Lingga dan yoni Tanjungkalang memiliki ukuran yang cukup besar. Yoni berukuran sekitar 113 x 111 sentimeter, sedangkan tinggi lingga kurang lebih 113 sentimeter. Kerusakan yang dialami oleh benda cagar budaya ini sangat disayangkan, dan upaya pelestarian menjadi sangat penting untuk menjaga warisan budaya bagi generasi mendatang.
Berikut adalah beberapa tindakan yang disarankan untuk melindungi lingga-yoni Tanjungkalang:
- Pemagaran: Membangun pagar di sekeliling area lingga-yoni untuk mencegah akses dari pihak-pihak yang tidak bertanggung jawab.
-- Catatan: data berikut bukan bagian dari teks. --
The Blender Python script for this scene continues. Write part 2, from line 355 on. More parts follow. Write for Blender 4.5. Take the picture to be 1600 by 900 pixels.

- Monitoring: Melakukan pemantauan secara berkala oleh pihak Disporabudpar untuk memastikan kondisi lingga-yoni tetap terjaga.
- Pembuatan Cungkup: Membangun cungkup atau bangunan pelindung di atas lingga-yoni untuk melindunginya dari cuaca dan kerusakan fisik.
- Sosialisasi: Meningkatkan kesadaran masyarakat tentang pentingnya pelestarian cagar budaya dan nilai sejarah yang terkandung dalam lingga-yoni.
- Pelibatan Masyarakat: Melibatkan masyarakat setempat dalam upaya pelestarian lingga-yoni agar mereka merasa memiliki dan bertanggung jawab untuk menjaganya.
Dengan upaya-upaya tersebut, diharapkan lingga-yoni Tanjungkalang dapat terus dilestarikan dan menjadi kebanggaan masyarakat Nganjuk.